Ora, na sua mensagem de domingo passado, embora sem referir-se expressamente ao movimento dos jovens americanos, mas com duas alunas do liceu da Florida presentes na assistência, o Papa fez afirmações de intenso teor universalista, que não se dirigem apenas aos católicos mas a todos os homens, crentes ou não: "A tentação de silenciar os jovens sempre existiu" – disse Francisco. "Há muitas maneiras de silenciar os jovens e de os tornar invisíveis. Muitas maneiras de os anestesiar, de os sossegar, de não perguntar nada, de não questionar nada. Há muitas maneiras de os sedar, de os impedir de se envolverem, de tornar os seus sonhos inócuos e tristes, fúteis e queixosos". E, depois, numa forte interpelação mobilizadora: "Queridos jovens, vocês têm o que é preciso para gritar (…) Cabe-vos a vocês não ficarem quietos. Mesmo que os outros fiquem quietos, se nós, as pessoas mais velhas e os líderes, alguns corruptos, ficarmos quietos, se o mundo inteiro ficar quieto e perder a alegria, eu pergunto-vos: 'Vocês vão gritar?'".

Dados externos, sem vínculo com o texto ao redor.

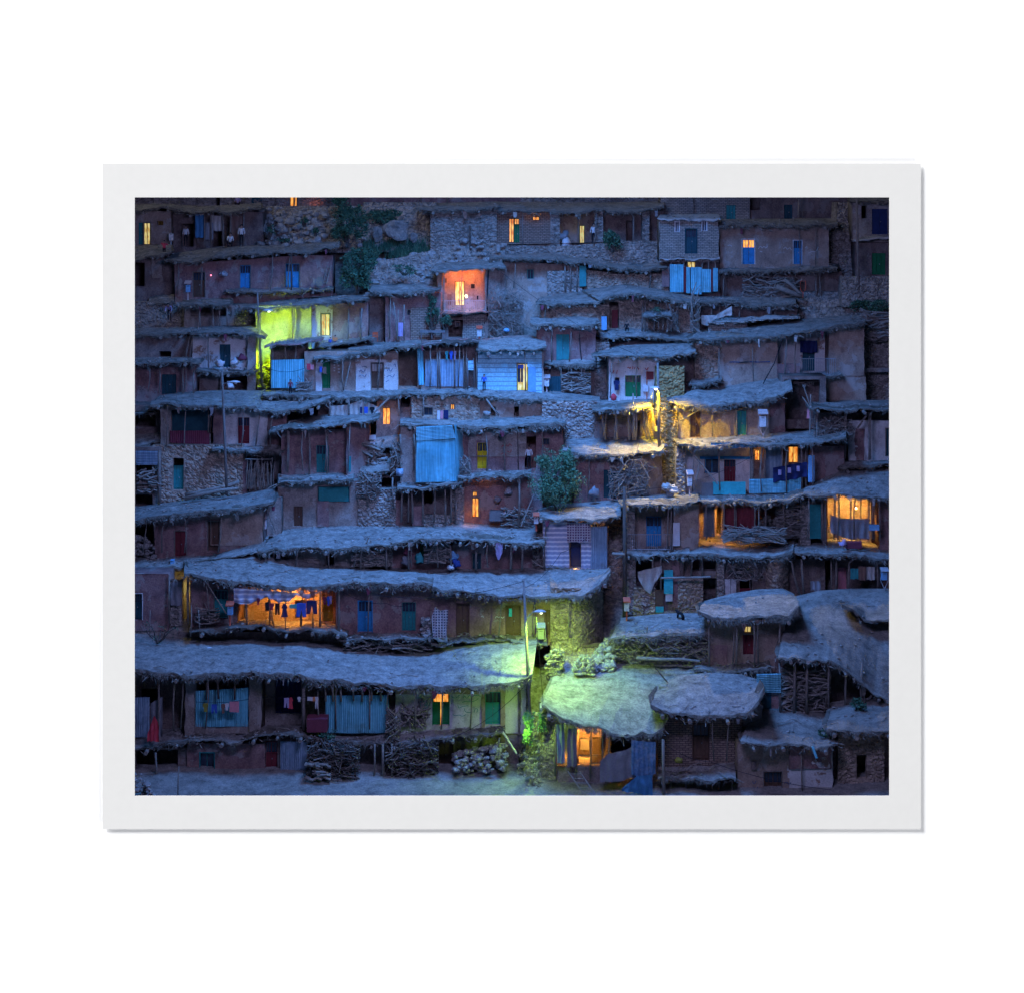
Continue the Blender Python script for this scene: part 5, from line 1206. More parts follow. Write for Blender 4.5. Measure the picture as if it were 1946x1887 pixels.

A assistência respondeu "sim" a Francisco e é esse sim que é preciso amplificar, não apenas por parte dos jovens mas por todos, crentes ou não crentes, de todas as idades e latitudes, que se recusam a aceitar de forma silenciosa e submissa a ordem desumana, injusta e absurda que vemos hoje alastrar através do mundo. Sim, é preciso gritar contra o inferno, este inferno real que nos ameaça na Terra. Para além das polémicas teológicas, o inferno existe aqui, não num além longínquo e ficcionado pela religião, um inferno cultivado pelo ódio e a intolerância de todos os fundamentalismos e as loucas tentações mortíferas de tantos que nos governam.